Alles dreht sich ums Verliebtsein
Bleibt noch die Frage nach den Kindern, die der Volksmund mit «Wiber-» oder «Buebäschmöcker» betitelt. Was ist mit den Buben, die mit den Mädchen in die Puppenecke gehen oder den Mädchen wie Floriane, die am liebsten Eishockey spielen? «Auch die machen ihren Weg», sagt Steiner. Die Mutter zweier Teenager hat gleich beide Varianten zu Hause. «Meinen Sohn in einen Fussballclub zu schicken, wäre genauso abwegig gewesen, wie meiner Tochter das Fussballspielen zu verbieten», sagt sie. Darum habe es bei beiden diese Zeit der ausschliesslich gleichgeschlechtlichen Freundschaften nie gegeben. Warum, weiss Steiner selber nicht: «Vielleicht», meint sie, «fühlten sie sich nicht so schnell in ihrer Geschlechtsidentität bedroht.»

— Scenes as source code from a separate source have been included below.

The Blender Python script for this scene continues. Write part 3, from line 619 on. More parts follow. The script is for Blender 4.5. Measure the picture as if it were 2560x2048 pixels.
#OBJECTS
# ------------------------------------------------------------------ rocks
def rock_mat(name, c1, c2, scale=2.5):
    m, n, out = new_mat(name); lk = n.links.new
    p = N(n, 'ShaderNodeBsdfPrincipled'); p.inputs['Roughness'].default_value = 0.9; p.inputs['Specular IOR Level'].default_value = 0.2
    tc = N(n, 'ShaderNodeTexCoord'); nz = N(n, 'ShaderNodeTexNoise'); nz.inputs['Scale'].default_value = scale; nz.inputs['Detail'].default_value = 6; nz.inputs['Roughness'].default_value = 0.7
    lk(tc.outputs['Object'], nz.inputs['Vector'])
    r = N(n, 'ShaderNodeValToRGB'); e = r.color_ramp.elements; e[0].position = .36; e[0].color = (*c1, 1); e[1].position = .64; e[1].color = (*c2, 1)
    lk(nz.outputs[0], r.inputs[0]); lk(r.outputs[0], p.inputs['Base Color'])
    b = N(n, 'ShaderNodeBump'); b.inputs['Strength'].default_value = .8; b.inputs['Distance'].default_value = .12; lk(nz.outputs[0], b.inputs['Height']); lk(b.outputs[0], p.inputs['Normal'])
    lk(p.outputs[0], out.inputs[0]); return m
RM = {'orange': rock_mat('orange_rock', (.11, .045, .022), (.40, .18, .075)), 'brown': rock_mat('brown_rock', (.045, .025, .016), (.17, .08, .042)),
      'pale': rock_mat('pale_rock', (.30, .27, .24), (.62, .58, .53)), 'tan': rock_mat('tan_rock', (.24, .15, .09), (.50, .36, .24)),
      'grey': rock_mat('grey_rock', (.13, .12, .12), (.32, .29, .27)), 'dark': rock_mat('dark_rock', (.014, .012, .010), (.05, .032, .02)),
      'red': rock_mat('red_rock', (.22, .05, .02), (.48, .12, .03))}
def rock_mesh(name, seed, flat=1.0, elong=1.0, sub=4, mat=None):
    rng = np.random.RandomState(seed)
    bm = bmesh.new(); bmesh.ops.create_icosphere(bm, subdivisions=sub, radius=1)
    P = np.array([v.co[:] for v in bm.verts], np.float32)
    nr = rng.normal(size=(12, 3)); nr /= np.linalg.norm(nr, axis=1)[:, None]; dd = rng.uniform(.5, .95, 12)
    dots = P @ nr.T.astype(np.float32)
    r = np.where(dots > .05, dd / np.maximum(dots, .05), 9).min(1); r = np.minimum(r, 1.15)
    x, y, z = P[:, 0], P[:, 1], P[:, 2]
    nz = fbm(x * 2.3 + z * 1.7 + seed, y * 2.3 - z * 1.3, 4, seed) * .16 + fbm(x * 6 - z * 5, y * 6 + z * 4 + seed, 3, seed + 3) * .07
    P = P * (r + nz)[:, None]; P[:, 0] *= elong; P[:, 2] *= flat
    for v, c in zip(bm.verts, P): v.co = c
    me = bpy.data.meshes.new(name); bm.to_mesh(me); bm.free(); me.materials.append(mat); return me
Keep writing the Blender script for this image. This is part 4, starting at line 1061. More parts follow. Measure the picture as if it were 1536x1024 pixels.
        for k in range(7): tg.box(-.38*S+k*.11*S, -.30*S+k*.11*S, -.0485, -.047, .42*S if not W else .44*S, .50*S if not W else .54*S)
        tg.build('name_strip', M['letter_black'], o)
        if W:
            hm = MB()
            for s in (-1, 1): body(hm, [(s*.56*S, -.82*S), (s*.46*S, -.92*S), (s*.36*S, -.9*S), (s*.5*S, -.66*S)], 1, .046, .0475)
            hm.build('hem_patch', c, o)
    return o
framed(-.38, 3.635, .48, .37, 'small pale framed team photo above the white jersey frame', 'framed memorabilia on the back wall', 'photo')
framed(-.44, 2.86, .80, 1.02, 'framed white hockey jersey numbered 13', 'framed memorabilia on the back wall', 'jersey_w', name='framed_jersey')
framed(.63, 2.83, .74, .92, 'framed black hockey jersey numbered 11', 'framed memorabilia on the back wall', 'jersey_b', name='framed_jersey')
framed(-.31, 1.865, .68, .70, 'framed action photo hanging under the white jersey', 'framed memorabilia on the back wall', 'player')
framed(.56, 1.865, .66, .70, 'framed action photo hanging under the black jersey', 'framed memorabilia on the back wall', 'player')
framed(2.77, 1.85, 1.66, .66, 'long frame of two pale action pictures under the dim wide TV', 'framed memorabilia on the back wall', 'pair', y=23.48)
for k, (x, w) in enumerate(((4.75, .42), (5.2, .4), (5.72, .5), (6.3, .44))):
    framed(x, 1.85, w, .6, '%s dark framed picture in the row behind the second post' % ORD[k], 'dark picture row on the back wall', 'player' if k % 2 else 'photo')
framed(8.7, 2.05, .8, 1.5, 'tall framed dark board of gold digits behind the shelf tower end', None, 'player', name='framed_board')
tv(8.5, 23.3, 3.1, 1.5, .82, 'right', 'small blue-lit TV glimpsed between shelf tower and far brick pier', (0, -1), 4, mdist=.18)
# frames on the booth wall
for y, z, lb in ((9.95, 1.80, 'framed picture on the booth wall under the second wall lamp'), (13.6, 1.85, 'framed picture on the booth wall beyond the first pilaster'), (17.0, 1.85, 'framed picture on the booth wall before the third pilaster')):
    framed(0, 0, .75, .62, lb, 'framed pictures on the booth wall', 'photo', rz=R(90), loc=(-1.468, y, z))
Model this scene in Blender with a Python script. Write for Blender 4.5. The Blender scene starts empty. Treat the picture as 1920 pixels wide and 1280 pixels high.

Auch für die Kinderpsychiaterin und zweifache Mutter Wiebke Rebetez ist ein gutes Selbstbewusstsein einer der Faktoren, der es Kindern erlaubt, gegen die gängige Norm zu verstossen. Ihre Tochter war immer mit Jungs und Mädchen befreundet. «Sie brauchte diese starke Abgrenzung nicht, um sich im Umgang mit dem Gegengeschlecht sicher zu fühlen», sagt Rebetez.
Also doch, das Gegengeschlecht! Wer bei Freud weiter liest, stösst nämlich alsbald auf den Satz: «Das Verliebtsein ist das zentrale Thema der mittleren Kindheit. Einerseits wird in Mädchen- bzw. Jungengruppen das Gegengeschlecht abgewertet, um sich selbst als bedeutsam zu erfahren, andererseits sind das Interesse und die Anziehung nicht zu leugnen.» Aha.
Nico …? «Sicher nöd!» Erst nach mehrmaligem Nachhaken lässt er eine Ausnahme gelten. Olivia. Olivia ist nett. Olivia spielt Lego.